Siguiendo con la idea de la separación de poderes afinada por Montesquieu, la finalidad de esa división de poderes estaba referida a que el poder del Estado no debía estar concentrado en una sola persona, en la persona del Monarca. Eso de concentrar y centralizar el poder en una sola persona, con el advenimiento de ese modelo de separación de poderes ayudó a desengancharse de las políticas de privilegio favorables exclusivamente a la familia y allegados al monarca.
En nuestros días, esa idea de Montesquieu ha ido cambiando y modulándose a formas de controles muy necesarios en nuestra democracia. Bruce Ackerman afirma que el poder no es que solamente no debe estar concentrado en una sola persona, sino que también el poder no debe estar concentrado en grupos de personas. El art. 86 de la Constitución es bastante ilustrativo, al precisar que habrá tres órganos fundamentales: Legislativo, Ejecutivo y Judicial. Me permito citar textualmente el tercer inciso del referido art. 86 Cn que es bien categórico: “Los funcionarios del gobierno son delegados del pueblo y no tienen más facultades que las que expresamente les da la ley”.
A estas alturas no requiere discusión ni estar recalcando cuales son las atribuciones de los órganos fundamentales. Lo que sí es pertinente reseñar es que en nuestra democracia es un imperativo que existan controles que conlleven a lo que denominamos pesos y contrapesos que son vitales en toda democracia, porque de no existir se cae en el riesgo que surja un gobierno autoritario y totalitario. Un órgano de Gobierno no debe fusionarse con otro, no puede llegar a una reprobable situación de sumisión hacia otro órgano de Estado. Eso propiciaría el terreno para el advenimiento de otra dictadura, de esas que bañaron de sangre nuestro país desde el 2 de diciembre de 1931 hasta muy probablemente 1984. Por ello es que debemos insistir que la separación de poderes se traduce en un dique contra la concentración del poder en una sola persona o grupos de personas, pero a su vez esa división de poderes en la versión contemporánea requiere de colaboraciones entre los tres órganos fundamentales de Gobierno. Asimismo, es importante que existan otros órganos que no obstante y no ser de los reconocidos como fundamentales, ejercen una función importante en oxigenar nuestra democracia.

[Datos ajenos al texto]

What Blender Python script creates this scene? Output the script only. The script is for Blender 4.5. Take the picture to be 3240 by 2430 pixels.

El Tribunal Supremo Electoral ejerce una encomiable labor como árbitro de la expresión popular en las urnas. Es, en definitiva, el máximo tribunal en materia electoral, su rol es preponderante en la democracia salvadoreña. Así también tenemos un Tribunal de Ética Gubernamental, un Instituto de Acceso a la Información Pública. En fin, estas entidades estatales desempeñan una labor importante en el checks and balances.

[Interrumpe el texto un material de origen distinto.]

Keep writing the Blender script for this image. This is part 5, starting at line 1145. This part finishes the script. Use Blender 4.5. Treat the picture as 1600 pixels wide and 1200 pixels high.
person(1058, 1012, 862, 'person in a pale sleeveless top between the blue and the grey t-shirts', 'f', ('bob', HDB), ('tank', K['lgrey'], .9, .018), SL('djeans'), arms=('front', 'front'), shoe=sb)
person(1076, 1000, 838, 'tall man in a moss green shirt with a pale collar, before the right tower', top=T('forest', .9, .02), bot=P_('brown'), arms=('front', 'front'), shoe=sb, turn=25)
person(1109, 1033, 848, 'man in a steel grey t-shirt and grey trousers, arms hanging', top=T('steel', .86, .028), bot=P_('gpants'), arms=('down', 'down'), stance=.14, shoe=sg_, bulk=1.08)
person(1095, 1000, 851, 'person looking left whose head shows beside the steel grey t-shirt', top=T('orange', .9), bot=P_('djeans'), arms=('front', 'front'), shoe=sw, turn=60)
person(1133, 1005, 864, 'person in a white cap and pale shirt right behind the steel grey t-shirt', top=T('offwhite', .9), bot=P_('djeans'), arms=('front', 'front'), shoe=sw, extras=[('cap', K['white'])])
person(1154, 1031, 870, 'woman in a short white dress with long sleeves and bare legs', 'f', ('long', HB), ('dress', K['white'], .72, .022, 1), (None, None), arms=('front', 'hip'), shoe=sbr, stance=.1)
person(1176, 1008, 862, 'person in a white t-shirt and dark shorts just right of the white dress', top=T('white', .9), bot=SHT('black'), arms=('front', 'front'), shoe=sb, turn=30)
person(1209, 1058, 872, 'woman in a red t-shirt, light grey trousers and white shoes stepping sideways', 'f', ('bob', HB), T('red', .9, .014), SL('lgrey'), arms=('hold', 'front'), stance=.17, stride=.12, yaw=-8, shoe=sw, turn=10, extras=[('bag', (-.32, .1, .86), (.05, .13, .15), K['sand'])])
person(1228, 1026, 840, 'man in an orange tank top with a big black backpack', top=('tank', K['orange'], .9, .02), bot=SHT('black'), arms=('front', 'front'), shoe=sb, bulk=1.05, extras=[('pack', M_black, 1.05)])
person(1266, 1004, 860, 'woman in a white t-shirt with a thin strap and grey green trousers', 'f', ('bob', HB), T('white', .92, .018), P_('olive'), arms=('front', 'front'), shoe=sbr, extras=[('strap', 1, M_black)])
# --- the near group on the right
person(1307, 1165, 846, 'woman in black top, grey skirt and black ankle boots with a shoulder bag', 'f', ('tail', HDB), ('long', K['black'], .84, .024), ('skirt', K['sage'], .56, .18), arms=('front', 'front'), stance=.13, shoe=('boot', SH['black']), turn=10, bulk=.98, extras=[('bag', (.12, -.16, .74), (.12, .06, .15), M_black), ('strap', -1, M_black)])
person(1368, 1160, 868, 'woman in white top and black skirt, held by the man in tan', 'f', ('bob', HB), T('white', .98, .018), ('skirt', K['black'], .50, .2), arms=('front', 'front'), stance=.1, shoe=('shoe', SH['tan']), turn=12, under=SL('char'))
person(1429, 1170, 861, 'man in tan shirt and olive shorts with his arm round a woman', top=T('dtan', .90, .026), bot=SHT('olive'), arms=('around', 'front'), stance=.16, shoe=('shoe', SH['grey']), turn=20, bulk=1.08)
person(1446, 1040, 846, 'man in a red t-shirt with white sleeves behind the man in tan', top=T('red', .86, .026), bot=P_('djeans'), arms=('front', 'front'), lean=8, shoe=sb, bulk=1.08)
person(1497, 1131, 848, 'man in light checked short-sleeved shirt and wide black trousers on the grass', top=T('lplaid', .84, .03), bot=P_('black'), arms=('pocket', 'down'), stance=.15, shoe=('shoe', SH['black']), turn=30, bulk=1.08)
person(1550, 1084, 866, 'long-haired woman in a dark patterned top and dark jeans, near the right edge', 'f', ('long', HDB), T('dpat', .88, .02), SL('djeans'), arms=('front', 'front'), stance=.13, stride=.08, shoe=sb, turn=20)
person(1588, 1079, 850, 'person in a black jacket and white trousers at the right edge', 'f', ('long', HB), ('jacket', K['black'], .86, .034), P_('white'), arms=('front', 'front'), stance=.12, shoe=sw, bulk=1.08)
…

Esas son nuestras instituciones democráticas que todos los funcionarios deben respetar para preservar nuestro modelo democrático. En estos días hay señales inequívocas de autoritarismo con miras hacia el totalitarismo por parte del presidente de la República. La labor de los intelectuales en este momento es de importantísima presencia, con el cometido de defender nuestra democracia frente a los hechos que van marcando por ahora el rumbo sesgado y antidemocrático que está caracterizando a esta administración. Recuerdo una frase del sacerdote jesuita Jon Sobrino: “En este mundo, en efecto trivial y gris, se necesitan personas que, por su forma de pensar, comuniquen luz y ánimo, y eso, nos preservará de la trivialidad”. Resulta necesario que el bloque de intelectuales se pronuncie en esta coyuntura, apelando a la defensa de nuestras instituciones democráticas. La división contemporánea de poderes está demandando la eficacia de nuestras instituciones democráticas. Quien esté pensando en silenciar a la oposición –el derecho de las minorías como diría Luigi Ferrajoli-, soslayar y aniquilar entidades como el Instituto de Acceso a la Información Pública, atentando contra esos pesos y contrapesos en una democracia, definitivamente se ha equivocado de época. Esas dictaduras quedaron sepultadas por el mismo pueblo y no es permisible que se manifiesten rescoldos antidemocráticos.